> [SET PROBLEM]
Please repeat only the stretch of records running from the first line through the line that contains "mb = MB(); c_".

> [RECORDS FOR THE TASK]

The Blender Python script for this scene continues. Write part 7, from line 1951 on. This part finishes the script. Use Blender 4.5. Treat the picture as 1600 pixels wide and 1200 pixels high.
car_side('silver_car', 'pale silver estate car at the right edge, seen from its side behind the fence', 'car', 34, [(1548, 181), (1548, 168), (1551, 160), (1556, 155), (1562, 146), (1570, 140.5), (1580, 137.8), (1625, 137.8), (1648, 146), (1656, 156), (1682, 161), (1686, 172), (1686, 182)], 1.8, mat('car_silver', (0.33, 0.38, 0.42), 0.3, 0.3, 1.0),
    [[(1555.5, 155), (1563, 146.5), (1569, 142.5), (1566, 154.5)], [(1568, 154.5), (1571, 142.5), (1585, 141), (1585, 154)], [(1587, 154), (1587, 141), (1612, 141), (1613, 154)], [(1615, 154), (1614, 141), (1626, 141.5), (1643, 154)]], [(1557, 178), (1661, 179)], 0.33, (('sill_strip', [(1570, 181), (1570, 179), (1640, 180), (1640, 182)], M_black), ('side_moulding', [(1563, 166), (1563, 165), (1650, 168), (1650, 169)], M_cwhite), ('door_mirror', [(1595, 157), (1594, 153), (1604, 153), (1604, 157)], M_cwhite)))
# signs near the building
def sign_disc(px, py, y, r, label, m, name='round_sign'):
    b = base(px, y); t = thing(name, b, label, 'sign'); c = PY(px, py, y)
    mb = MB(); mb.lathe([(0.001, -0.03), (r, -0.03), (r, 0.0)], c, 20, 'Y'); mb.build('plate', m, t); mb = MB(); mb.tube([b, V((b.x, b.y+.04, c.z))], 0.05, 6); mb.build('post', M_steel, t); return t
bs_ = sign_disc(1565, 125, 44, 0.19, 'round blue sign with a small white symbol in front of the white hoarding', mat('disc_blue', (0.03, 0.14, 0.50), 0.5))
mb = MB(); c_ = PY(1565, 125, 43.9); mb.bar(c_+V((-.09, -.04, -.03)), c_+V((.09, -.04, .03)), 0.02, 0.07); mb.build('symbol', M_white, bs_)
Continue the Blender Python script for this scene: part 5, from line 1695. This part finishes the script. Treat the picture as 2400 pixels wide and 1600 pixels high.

> [EXERCISE RESPONSE]
The Blender Python script for this scene continues. Write part 7, from line 1951 on. This part finishes the script. Use Blender 4.5. Treat the picture as 1600 pixels wide and 1200 pixels high.
car_side('silver_car', 'pale silver estate car at the right edge, seen from its side behind the fence', 'car', 34, [(1548, 181), (1548, 168), (1551, 160), (1556, 155), (1562, 146), (1570, 140.5), (1580, 137.8), (1625, 137.8), (1648, 146), (1656, 156), (1682, 161), (1686, 172), (1686, 182)], 1.8, mat('car_silver', (0.33, 0.38, 0.42), 0.3, 0.3, 1.0),
    [[(1555.5, 155), (1563, 146.5), (1569, 142.5), (1566, 154.5)], [(1568, 154.5), (1571, 142.5), (1585, 141), (1585, 154)], [(1587, 154), (1587, 141), (1612, 141), (1613, 154)], [(1615, 154), (1614, 141), (1626, 141.5), (1643, 154)]], [(1557, 178), (1661, 179)], 0.33, (('sill_strip', [(1570, 181), (1570, 179), (1640, 180), (1640, 182)], M_black), ('side_moulding', [(1563, 166), (1563, 165), (1650, 168), (1650, 169)], M_cwhite), ('door_mirror', [(1595, 157), (1594, 153), (1604, 153), (1604, 157)], M_cwhite)))
# signs near the building
def sign_disc(px, py, y, r, label, m, name='round_sign'):
    b = base(px, y); t = thing(name, b, label, 'sign'); c = PY(px, py, y)
    mb = MB(); mb.lathe([(0.001, -0.03), (r, -0.03), (r, 0.0)], c, 20, 'Y'); mb.build('plate', m, t); mb = MB(); mb.tube([b, V((b.x, b.y+.04, c.z))], 0.05, 6); mb.build('post', M_steel, t); return t
bs_ = sign_disc(1565, 125, 44, 0.19, 'round blue sign with a small white symbol in front of the white hoarding', mat('disc_blue', (0.03, 0.14, 0.50), 0.5))
mb = MB(); c_ = PY(1565, 125, 43.9); mb.bar(c_+V((-.09, -.04, -.03)), c_+V((.09, -.04, .03)), 0.02, 0.07); mb.build('symbol', M_white, bs_)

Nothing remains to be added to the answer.